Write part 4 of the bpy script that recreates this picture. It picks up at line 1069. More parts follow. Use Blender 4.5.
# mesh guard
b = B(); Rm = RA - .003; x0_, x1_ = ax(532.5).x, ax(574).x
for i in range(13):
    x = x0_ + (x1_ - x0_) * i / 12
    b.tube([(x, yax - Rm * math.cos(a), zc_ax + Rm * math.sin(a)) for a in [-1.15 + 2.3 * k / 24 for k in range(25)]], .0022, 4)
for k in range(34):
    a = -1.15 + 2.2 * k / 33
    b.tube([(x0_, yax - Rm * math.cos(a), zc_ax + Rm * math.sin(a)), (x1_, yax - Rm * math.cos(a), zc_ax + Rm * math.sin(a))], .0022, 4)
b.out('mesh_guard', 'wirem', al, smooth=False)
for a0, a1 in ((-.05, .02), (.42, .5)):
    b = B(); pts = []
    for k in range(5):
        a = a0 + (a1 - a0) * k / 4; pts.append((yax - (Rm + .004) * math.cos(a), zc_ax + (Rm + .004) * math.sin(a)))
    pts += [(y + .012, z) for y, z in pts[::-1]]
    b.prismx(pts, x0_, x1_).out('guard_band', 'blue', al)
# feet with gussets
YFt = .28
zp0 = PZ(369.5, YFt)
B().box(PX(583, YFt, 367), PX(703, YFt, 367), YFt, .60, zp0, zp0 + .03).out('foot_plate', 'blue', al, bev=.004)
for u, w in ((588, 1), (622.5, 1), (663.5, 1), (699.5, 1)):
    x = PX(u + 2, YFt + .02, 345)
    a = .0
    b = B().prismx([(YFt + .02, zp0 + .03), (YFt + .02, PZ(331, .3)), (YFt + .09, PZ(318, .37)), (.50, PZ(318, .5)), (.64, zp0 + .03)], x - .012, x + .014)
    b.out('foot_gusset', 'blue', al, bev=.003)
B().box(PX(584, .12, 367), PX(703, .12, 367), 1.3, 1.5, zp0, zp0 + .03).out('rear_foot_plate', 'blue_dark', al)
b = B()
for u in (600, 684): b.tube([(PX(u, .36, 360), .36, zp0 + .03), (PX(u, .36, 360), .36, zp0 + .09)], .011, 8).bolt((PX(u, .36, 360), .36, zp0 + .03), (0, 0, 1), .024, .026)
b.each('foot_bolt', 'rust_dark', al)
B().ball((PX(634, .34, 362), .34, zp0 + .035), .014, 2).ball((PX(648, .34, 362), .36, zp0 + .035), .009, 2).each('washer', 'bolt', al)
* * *
• _What to work on_: Extract the listing in its entirety and repeat it exactly.

• _Task output_:
Write part 4 of the bpy script that recreates this picture. It picks up at line 1069. More parts follow. Use Blender 4.5.
# mesh guard
b = B(); Rm = RA - .003; x0_, x1_ = ax(532.5).x, ax(574).x
for i in range(13):
    x = x0_ + (x1_ - x0_) * i / 12
    b.tube([(x, yax - Rm * math.cos(a), zc_ax + Rm * math.sin(a)) for a in [-1.15 + 2.3 * k / 24 for k in range(25)]], .0022, 4)
for k in range(34):
    a = -1.15 + 2.2 * k / 33
    b.tube([(x0_, yax - Rm * math.cos(a), zc_ax + Rm * math.sin(a)), (x1_, yax - Rm * math.cos(a), zc_ax + Rm * math.sin(a))], .0022, 4)
b.out('mesh_guard', 'wirem', al, smooth=False)
for a0, a1 in ((-.05, .02), (.42, .5)):
    b = B(); pts = []
    for k in range(5):
        a = a0 + (a1 - a0) * k / 4; pts.append((yax - (Rm + .004) * math.cos(a), zc_ax + (Rm + .004) * math.sin(a)))
    pts += [(y + .012, z) for y, z in pts[::-1]]
    b.prismx(pts, x0_, x1_).out('guard_band', 'blue', al)
# feet with gussets
YFt = .28
zp0 = PZ(369.5, YFt)
B().box(PX(583, YFt, 367), PX(703, YFt, 367), YFt, .60, zp0, zp0 + .03).out('foot_plate', 'blue', al, bev=.004)
for u, w in ((588, 1), (622.5, 1), (663.5, 1), (699.5, 1)):
    x = PX(u + 2, YFt + .02, 345)
    a = .0
    b = B().prismx([(YFt + .02, zp0 + .03), (YFt + .02, PZ(331, .3)), (YFt + .09, PZ(318, .37)), (.50, PZ(318, .5)), (.64, zp0 + .03)], x - .012, x + .014)
    b.out('foot_gusset', 'blue', al, bev=.003)
B().box(PX(584, .12, 367), PX(703, .12, 367), 1.3, 1.5, zp0, zp0 + .03).out('rear_foot_plate', 'blue_dark', al)
b = B()
for u in (600, 684): b.tube([(PX(u, .36, 360), .36, zp0 + .03), (PX(u, .36, 360), .36, zp0 + .09)], .011, 8).bolt((PX(u, .36, 360), .36, zp0 + .03), (0, 0, 1), .024, .026)
b.each('foot_bolt', 'rust_dark', al)
B().ball((PX(634, .34, 362), .34, zp0 + .035), .014, 2).ball((PX(648, .34, 362), .36, zp0 + .035), .009, 2).each('washer', 'bolt', al)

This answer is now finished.